« Plus de 300 des 350 bus sont alimentés par du gaz naturel (et la totalité en 2020) », proclame fièrement Nantes Métropole dans son Rapport annuel développement durable 2018. Ce n’est pas tout à fait exact puisqu’une vingtaine de bus électriques seront en service en 2020. Mais surtout, la politique du « tout gaz » pourrait se retourner contre ses promoteurs.
L’ONG européenne Transport & Environment (T&E) vient de publier en plusieurs langues une étude qui met en question l’intérêt environnemental des motorisations au gaz pour les camions. Intitulée Les Camions au gaz réduisent-ils les émissions ?, elle s’appuie sur des essais réalisés par le laboratoire TNO pour le compte du gouvernement néerlandais. Des essais qui « montrent que les déclarations des fabricants sont fausses », écrit sans ambages T&E.

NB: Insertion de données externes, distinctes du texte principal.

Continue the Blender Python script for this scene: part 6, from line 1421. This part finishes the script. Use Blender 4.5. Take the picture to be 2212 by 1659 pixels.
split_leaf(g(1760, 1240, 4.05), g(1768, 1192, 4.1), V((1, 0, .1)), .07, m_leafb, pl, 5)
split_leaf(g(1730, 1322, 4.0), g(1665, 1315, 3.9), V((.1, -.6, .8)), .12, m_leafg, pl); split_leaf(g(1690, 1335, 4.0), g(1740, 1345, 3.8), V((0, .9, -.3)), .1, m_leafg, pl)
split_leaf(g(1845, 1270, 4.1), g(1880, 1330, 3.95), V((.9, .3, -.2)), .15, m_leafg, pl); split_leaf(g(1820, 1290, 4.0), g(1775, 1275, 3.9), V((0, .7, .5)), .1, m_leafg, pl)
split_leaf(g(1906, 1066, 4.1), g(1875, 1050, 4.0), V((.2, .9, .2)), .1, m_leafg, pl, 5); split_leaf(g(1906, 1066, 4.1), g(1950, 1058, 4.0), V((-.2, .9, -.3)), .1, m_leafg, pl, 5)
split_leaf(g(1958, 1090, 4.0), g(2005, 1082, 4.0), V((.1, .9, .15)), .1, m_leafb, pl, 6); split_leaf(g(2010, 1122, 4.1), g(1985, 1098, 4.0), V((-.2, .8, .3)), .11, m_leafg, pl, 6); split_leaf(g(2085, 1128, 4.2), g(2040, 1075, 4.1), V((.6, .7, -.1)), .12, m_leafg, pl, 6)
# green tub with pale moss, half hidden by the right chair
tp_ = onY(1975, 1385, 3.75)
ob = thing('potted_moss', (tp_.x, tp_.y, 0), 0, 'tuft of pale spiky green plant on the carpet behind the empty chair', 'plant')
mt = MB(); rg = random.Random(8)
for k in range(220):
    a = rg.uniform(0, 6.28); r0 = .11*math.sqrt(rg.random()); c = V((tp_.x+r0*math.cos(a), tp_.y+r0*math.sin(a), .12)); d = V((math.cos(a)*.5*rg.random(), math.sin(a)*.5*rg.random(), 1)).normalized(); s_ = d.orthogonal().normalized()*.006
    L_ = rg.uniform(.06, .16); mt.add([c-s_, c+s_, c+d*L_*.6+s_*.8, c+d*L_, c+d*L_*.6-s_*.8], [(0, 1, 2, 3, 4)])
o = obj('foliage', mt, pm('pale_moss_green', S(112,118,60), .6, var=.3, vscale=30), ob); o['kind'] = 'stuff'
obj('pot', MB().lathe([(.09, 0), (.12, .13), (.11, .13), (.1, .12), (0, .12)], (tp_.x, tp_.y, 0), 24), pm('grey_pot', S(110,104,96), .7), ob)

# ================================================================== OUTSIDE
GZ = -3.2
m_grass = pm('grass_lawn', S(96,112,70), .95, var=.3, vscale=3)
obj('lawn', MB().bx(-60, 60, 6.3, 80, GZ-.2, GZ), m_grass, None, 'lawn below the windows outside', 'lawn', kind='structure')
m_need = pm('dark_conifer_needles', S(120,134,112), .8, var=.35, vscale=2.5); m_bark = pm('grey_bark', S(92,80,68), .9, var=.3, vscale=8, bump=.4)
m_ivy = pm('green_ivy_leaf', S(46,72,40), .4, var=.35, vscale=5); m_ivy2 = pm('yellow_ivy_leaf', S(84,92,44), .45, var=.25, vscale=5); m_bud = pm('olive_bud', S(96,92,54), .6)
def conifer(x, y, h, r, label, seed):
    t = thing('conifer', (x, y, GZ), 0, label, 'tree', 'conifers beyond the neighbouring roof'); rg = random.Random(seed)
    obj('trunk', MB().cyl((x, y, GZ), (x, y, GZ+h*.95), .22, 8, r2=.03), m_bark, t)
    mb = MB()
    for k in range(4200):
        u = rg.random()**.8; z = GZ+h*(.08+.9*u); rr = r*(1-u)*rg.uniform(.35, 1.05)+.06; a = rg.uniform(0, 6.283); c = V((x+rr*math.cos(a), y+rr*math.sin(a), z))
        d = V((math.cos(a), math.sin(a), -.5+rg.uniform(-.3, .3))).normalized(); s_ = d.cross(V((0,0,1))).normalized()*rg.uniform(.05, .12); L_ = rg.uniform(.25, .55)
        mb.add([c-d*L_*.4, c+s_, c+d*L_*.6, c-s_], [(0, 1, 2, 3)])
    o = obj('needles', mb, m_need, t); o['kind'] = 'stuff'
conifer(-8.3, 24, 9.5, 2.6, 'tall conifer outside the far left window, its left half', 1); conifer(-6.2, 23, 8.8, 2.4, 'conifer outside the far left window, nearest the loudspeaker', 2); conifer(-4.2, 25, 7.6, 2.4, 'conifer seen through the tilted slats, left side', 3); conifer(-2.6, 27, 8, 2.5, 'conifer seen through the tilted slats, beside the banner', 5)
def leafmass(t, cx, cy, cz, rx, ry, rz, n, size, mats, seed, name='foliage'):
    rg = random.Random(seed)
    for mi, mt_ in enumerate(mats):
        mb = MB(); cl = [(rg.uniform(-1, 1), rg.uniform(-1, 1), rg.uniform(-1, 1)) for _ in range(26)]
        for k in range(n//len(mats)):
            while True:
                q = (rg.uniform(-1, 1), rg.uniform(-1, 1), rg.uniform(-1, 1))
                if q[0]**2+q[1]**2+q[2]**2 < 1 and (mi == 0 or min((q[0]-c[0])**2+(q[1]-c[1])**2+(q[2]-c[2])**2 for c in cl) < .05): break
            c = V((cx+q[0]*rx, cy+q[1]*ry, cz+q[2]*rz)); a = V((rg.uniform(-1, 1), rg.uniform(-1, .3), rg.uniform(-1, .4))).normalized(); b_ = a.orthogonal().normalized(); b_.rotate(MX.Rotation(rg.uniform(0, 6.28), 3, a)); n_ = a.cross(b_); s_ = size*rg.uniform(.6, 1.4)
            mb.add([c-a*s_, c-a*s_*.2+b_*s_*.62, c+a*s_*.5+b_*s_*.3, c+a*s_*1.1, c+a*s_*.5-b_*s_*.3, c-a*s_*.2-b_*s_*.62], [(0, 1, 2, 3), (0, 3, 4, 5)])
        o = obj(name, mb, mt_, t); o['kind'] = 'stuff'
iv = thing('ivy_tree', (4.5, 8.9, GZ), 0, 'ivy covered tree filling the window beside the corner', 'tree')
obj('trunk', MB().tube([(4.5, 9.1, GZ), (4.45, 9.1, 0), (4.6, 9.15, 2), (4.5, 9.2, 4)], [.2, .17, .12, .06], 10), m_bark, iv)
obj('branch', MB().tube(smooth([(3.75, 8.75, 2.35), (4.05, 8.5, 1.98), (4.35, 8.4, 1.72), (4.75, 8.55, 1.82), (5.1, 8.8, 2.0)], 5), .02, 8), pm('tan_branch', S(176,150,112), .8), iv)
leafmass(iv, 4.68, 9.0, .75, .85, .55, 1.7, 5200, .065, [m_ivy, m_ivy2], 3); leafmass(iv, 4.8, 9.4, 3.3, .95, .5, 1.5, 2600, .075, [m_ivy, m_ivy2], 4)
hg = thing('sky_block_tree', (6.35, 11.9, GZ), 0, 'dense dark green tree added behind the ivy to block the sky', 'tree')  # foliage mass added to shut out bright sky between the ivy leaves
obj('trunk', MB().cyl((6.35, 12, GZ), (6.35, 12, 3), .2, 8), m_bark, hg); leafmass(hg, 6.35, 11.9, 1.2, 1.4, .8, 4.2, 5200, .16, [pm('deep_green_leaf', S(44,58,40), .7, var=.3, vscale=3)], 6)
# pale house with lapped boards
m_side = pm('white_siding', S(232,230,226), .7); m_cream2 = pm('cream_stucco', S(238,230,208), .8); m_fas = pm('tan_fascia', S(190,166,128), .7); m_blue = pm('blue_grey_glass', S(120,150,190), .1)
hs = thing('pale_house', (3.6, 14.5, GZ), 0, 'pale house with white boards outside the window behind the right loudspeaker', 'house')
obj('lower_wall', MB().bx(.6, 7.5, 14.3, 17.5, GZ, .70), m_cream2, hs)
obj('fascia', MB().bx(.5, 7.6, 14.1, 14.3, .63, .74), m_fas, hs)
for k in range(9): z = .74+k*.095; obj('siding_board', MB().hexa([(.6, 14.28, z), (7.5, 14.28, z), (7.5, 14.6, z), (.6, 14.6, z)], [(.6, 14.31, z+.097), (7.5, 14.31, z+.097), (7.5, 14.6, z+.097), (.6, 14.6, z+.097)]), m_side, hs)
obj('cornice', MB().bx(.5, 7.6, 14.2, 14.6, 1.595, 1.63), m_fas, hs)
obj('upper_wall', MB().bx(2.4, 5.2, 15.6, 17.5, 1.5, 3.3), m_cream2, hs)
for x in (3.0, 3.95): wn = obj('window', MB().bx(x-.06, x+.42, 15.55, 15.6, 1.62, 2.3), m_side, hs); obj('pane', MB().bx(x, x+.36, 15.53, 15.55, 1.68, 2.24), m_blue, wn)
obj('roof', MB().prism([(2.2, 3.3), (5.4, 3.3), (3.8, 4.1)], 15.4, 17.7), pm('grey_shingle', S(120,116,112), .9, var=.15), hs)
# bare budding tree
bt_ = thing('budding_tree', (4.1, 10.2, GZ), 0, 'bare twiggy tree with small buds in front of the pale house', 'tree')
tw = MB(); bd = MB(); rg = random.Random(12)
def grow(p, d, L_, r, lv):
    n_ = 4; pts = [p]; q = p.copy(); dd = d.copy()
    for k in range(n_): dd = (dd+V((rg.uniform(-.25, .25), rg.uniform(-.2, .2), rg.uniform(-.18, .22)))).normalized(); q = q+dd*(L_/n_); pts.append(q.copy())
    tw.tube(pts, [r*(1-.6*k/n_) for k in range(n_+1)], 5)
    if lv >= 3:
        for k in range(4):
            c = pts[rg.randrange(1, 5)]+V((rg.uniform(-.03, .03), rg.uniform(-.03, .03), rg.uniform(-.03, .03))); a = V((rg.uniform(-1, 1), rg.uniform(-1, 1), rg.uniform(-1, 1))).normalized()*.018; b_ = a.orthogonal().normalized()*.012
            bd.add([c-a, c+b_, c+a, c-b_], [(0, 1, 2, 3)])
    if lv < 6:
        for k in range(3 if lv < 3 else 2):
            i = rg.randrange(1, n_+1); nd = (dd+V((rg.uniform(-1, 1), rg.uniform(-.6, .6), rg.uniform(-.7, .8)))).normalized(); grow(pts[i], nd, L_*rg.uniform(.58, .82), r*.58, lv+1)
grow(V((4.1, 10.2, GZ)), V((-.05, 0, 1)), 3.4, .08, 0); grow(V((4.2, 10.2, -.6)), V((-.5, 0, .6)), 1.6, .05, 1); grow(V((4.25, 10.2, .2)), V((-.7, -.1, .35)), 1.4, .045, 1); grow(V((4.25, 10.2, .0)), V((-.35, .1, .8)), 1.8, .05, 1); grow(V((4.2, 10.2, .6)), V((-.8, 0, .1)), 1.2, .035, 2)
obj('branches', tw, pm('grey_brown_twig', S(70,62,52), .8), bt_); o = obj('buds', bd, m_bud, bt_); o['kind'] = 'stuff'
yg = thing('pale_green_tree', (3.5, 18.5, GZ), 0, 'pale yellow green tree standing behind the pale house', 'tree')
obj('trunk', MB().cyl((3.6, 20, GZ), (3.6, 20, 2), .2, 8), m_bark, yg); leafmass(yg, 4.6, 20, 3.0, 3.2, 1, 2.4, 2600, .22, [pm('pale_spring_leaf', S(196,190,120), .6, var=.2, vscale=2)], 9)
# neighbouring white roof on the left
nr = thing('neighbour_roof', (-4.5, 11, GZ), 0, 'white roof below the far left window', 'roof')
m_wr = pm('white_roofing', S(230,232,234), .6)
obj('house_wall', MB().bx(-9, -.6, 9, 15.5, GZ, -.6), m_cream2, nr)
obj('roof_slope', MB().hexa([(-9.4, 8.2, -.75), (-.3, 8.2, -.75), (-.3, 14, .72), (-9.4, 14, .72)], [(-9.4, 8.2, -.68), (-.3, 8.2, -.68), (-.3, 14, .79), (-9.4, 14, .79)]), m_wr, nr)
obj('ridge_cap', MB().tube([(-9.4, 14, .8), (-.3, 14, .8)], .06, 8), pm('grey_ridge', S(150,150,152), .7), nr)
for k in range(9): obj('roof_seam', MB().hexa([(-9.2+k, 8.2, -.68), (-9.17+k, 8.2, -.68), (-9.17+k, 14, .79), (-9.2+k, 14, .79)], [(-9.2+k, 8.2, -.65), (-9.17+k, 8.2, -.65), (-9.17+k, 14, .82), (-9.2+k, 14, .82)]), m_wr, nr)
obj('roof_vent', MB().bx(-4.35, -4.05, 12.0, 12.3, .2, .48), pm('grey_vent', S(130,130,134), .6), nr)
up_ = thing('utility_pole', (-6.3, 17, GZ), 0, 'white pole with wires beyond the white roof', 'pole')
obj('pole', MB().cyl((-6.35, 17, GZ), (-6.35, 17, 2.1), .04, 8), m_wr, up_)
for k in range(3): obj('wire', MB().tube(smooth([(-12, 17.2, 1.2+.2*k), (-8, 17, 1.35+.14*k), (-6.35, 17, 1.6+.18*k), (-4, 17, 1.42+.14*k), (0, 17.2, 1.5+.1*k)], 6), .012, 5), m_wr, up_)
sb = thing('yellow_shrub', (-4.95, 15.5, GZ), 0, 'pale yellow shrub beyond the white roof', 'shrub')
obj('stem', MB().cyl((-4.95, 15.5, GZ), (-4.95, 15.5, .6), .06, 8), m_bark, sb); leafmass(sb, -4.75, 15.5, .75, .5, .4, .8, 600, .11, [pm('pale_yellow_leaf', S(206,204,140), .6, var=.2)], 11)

Selon elle, en ville, les camions alimentés au gaz naturel liquéfié (GNL) émettent en moyenne deux fois plus d’oxydes d’azote (NOx) que les camions diesel ! En conditions de circulation combinées (ville, campagne et autoroute), le pire camion GNL du test émet cinq fois plus de ces gaz toxiques que le meilleur camion diesel.
Les NOx ne sont pas les seules émissions polluantes. Les véhicules fonctionnant au gaz sont censés émettre moins de particules que ceux au diesel. Selon les données de TNO, il n’en est rien. Cependant, les comparaisons sont difficiles puisque les camions au GNL ne seront tenus de respecter les limites déjà imposés aux camions diesel qu’en 2023 et, pour la plupart, ne sont pas équipés aujourd’hui de filtres à particules.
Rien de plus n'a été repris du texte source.